▶ [To do]
Only the lines holding the string "picture" are needed. Copy each one.
** Start Records supplied **
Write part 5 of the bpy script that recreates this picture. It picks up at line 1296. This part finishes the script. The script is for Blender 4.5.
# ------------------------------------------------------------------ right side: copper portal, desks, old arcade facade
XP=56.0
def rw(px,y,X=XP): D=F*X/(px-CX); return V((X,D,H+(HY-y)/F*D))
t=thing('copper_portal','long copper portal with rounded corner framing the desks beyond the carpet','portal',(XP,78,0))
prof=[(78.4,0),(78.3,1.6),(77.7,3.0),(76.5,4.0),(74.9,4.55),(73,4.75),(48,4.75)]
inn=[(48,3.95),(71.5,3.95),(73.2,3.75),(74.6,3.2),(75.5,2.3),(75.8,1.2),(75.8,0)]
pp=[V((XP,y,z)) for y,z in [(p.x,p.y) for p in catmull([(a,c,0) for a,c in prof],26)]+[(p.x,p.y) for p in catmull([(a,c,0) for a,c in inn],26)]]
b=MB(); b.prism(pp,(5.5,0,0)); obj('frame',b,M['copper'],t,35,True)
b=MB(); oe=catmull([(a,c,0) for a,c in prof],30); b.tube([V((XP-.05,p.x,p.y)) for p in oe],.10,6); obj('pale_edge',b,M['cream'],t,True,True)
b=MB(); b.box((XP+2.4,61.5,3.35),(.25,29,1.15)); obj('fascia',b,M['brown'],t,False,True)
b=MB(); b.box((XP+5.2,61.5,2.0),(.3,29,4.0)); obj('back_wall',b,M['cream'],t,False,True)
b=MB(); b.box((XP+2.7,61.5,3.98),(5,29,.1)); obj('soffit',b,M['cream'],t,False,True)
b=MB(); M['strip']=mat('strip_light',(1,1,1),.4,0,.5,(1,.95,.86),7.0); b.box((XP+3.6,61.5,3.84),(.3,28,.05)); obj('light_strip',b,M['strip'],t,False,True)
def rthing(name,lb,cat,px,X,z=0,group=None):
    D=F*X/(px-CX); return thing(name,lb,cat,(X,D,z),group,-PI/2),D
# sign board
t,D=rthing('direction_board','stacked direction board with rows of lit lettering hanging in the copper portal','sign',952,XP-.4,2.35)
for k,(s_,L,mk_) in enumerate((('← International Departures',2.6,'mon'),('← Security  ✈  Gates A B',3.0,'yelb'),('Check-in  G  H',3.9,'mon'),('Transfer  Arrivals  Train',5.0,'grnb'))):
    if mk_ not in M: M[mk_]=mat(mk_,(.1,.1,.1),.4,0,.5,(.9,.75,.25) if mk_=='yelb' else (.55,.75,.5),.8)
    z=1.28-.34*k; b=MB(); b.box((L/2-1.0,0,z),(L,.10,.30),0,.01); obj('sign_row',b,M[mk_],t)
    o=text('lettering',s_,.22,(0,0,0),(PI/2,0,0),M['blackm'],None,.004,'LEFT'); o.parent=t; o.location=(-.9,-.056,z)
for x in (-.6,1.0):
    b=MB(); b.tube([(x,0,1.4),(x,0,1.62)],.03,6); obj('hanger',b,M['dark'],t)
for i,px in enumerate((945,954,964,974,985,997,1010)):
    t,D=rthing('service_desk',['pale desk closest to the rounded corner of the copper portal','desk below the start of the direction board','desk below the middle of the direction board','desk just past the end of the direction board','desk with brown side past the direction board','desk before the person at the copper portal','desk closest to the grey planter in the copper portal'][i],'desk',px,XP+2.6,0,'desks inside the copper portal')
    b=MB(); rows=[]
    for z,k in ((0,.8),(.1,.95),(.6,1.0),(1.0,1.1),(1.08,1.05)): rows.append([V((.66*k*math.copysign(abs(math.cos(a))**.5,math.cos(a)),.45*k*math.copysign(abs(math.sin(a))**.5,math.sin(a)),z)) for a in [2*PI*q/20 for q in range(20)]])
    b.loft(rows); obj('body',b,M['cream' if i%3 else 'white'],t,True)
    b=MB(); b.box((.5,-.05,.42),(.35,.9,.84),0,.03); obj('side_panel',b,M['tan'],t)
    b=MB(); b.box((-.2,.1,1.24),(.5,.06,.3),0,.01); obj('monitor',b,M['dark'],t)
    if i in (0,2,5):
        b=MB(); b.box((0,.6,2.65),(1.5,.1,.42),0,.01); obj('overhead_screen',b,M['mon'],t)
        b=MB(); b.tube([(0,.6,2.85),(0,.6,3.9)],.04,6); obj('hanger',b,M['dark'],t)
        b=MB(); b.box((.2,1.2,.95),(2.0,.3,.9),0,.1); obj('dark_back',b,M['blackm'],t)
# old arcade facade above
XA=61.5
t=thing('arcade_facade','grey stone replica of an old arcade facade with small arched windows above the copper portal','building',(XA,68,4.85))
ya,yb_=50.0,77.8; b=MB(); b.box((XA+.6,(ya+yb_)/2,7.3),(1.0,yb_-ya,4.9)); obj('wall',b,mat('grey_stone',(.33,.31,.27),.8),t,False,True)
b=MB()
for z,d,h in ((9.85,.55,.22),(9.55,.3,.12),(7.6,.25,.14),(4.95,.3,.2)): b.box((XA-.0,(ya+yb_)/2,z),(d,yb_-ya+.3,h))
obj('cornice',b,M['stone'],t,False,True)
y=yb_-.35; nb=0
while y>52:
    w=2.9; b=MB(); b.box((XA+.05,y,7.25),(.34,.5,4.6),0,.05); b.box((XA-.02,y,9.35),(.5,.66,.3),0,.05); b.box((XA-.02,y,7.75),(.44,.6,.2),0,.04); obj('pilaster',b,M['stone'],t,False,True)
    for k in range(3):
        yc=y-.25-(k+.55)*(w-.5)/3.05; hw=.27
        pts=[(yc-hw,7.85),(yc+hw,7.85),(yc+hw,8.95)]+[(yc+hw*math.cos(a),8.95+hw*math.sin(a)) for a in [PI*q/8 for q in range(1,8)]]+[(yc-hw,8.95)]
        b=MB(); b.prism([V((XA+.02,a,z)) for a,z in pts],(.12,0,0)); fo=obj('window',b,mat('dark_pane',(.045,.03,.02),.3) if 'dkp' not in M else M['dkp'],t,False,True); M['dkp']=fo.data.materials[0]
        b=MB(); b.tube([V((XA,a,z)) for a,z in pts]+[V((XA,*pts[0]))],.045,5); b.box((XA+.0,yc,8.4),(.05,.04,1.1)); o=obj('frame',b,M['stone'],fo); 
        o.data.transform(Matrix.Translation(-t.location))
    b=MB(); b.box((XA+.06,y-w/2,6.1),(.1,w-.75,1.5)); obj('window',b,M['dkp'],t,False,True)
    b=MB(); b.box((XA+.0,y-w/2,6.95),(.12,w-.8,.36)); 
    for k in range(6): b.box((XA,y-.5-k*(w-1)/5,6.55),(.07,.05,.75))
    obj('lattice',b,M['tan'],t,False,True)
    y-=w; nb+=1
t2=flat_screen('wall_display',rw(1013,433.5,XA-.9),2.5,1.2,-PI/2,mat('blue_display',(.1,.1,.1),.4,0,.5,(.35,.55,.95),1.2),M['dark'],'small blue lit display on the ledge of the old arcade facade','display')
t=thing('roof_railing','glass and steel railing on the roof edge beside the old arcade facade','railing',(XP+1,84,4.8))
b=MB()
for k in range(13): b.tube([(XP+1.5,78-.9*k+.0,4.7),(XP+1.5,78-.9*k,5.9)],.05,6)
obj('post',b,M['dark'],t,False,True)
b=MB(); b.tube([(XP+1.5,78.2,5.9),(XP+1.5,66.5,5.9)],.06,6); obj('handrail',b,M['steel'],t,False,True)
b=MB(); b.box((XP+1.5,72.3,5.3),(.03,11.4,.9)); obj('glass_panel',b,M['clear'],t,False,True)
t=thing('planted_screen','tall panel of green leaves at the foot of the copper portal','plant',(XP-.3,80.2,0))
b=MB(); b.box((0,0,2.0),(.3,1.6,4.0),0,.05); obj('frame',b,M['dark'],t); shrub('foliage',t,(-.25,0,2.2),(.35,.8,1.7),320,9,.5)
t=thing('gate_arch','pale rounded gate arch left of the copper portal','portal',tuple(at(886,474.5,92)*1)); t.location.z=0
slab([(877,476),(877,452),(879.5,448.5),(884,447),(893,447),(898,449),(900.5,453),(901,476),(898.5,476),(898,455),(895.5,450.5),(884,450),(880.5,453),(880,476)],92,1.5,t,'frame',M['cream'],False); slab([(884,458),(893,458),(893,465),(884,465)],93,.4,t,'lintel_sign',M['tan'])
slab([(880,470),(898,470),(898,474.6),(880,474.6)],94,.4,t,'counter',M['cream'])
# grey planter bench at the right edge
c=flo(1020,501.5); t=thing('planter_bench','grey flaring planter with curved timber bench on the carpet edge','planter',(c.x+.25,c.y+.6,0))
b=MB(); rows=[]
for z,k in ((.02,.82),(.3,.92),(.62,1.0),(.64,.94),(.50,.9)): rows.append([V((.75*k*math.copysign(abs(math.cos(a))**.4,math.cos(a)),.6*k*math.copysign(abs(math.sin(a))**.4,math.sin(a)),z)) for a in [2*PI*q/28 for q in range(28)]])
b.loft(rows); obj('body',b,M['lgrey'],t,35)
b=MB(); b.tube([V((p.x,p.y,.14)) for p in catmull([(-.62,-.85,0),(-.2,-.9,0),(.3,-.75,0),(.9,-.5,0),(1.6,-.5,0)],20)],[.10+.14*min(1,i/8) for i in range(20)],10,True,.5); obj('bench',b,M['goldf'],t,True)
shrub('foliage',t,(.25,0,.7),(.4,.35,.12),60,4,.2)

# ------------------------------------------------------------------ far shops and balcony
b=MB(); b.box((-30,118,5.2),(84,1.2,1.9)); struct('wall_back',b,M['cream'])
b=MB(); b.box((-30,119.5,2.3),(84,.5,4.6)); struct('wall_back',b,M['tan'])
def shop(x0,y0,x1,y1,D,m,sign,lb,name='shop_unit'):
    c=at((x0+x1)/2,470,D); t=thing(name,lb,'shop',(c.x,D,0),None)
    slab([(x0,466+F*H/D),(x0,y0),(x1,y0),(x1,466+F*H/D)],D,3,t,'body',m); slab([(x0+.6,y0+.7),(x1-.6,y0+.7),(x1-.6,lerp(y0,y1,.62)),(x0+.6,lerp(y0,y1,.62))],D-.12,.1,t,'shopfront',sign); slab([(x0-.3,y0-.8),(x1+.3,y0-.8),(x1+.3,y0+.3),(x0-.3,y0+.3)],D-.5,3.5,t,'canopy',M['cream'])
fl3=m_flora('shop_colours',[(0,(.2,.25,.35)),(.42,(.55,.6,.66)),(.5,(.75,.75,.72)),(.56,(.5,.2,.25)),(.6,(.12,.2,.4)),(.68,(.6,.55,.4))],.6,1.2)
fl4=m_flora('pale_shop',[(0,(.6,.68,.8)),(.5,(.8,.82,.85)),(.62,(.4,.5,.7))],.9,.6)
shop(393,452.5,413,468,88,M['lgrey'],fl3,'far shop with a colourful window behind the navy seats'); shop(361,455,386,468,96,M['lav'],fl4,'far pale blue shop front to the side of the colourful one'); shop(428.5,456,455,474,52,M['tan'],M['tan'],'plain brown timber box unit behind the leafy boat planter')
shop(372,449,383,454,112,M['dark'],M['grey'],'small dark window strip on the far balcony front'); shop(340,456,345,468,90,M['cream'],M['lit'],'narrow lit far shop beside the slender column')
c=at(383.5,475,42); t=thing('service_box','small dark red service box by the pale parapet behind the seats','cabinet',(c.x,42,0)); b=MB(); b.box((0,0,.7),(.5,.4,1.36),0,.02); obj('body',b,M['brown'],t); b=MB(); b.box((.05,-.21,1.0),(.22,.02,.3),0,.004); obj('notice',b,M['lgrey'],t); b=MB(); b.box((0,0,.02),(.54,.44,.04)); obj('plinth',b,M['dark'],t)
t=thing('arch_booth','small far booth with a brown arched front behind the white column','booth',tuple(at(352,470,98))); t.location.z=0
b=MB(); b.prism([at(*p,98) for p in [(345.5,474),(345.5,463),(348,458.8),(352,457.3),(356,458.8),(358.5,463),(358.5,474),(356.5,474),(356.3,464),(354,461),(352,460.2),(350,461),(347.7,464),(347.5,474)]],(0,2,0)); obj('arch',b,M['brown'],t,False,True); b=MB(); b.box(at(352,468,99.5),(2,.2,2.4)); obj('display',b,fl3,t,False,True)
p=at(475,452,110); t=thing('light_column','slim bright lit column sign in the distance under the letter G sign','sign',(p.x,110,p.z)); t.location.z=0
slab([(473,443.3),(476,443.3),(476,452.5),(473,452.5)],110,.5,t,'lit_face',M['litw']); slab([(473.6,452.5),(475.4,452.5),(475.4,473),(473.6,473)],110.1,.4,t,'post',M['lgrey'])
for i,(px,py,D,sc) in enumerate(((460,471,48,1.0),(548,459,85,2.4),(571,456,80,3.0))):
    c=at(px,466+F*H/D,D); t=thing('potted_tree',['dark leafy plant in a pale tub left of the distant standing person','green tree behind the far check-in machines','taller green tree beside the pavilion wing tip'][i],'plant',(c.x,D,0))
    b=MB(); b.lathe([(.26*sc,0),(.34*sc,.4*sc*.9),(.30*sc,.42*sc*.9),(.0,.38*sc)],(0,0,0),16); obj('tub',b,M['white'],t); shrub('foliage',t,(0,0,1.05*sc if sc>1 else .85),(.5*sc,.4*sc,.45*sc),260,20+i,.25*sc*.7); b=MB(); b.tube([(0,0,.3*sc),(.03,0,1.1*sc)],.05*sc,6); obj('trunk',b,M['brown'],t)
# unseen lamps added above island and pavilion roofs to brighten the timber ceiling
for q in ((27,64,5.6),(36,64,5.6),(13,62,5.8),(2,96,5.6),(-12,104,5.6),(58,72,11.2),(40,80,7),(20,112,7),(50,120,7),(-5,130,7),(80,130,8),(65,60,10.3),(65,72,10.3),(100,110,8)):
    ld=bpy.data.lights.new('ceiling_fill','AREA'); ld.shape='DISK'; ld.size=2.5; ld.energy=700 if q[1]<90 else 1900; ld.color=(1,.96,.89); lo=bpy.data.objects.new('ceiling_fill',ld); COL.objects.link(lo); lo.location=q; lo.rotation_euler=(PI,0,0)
** End Records supplied **
** Start Records supplied **
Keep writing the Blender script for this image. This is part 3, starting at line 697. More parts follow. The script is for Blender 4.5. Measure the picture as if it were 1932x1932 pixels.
** End Records supplied **
▶ [Answer below]
Write part 5 of the bpy script that recreates this picture. It picks up at line 1296. This part finishes the script. The script is for Blender 4.5.
Keep writing the Blender script for this image. This is part 3, starting at line 697. More parts follow. The script is for Blender 4.5. Measure the picture as if it were 1932x1932 pixels.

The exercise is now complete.